Task instructions:
Present the data once more in exactly its original form.

--- begin ---

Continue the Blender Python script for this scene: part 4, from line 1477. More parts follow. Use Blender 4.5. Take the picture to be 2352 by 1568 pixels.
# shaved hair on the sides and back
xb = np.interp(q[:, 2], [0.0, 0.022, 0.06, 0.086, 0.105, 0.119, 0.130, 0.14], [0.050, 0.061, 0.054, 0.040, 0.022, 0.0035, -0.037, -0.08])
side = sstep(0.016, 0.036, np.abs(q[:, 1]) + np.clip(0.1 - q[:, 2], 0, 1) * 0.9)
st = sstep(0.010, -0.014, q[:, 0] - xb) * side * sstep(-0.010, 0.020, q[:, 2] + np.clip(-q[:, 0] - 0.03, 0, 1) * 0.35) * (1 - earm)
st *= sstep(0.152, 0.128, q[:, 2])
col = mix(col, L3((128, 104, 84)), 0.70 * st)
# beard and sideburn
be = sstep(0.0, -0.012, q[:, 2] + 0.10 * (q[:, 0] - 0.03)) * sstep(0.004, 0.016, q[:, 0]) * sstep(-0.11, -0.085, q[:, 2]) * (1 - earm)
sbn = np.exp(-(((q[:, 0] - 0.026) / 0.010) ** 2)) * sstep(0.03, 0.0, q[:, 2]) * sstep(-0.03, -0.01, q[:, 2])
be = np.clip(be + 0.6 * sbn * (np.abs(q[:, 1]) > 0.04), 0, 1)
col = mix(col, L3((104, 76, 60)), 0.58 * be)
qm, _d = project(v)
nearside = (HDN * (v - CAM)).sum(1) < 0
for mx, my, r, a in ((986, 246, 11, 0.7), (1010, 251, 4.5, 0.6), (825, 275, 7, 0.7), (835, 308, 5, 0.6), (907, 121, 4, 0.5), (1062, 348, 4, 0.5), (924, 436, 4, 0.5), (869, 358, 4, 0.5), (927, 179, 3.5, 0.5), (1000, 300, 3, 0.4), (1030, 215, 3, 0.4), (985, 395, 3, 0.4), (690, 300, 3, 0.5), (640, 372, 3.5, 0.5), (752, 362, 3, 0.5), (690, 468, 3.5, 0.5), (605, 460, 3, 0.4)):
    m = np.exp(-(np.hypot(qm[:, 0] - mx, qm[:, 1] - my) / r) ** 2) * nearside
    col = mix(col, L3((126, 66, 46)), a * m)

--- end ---

Response for this exercise:
Continue the Blender Python script for this scene: part 4, from line 1477. More parts follow. Use Blender 4.5. Take the picture to be 2352 by 1568 pixels.
# shaved hair on the sides and back
xb = np.interp(q[:, 2], [0.0, 0.022, 0.06, 0.086, 0.105, 0.119, 0.130, 0.14], [0.050, 0.061, 0.054, 0.040, 0.022, 0.0035, -0.037, -0.08])
side = sstep(0.016, 0.036, np.abs(q[:, 1]) + np.clip(0.1 - q[:, 2], 0, 1) * 0.9)
st = sstep(0.010, -0.014, q[:, 0] - xb) * side * sstep(-0.010, 0.020, q[:, 2] + np.clip(-q[:, 0] - 0.03, 0, 1) * 0.35) * (1 - earm)
st *= sstep(0.152, 0.128, q[:, 2])
col = mix(col, L3((128, 104, 84)), 0.70 * st)
# beard and sideburn
be = sstep(0.0, -0.012, q[:, 2] + 0.10 * (q[:, 0] - 0.03)) * sstep(0.004, 0.016, q[:, 0]) * sstep(-0.11, -0.085, q[:, 2]) * (1 - earm)
sbn = np.exp(-(((q[:, 0] - 0.026) / 0.010) ** 2)) * sstep(0.03, 0.0, q[:, 2]) * sstep(-0.03, -0.01, q[:, 2])
be = np.clip(be + 0.6 * sbn * (np.abs(q[:, 1]) > 0.04), 0, 1)
col = mix(col, L3((104, 76, 60)), 0.58 * be)
qm, _d = project(v)
nearside = (HDN * (v - CAM)).sum(1) < 0
for mx, my, r, a in ((986, 246, 11, 0.7), (1010, 251, 4.5, 0.6), (825, 275, 7, 0.7), (835, 308, 5, 0.6), (907, 121, 4, 0.5), (1062, 348, 4, 0.5), (924, 436, 4, 0.5), (869, 358, 4, 0.5), (927, 179, 3.5, 0.5), (1000, 300, 3, 0.4), (1030, 215, 3, 0.4), (985, 395, 3, 0.4), (690, 300, 3, 0.5), (640, 372, 3.5, 0.5), (752, 362, 3, 0.5), (690, 468, 3.5, 0.5), (605, 460, 3, 0.4)):
    m = np.exp(-(np.hypot(qm[:, 0] - mx, qm[:, 1] - my) / r) ** 2) * nearside
    col = mix(col, L3((126, 66, 46)), a * m)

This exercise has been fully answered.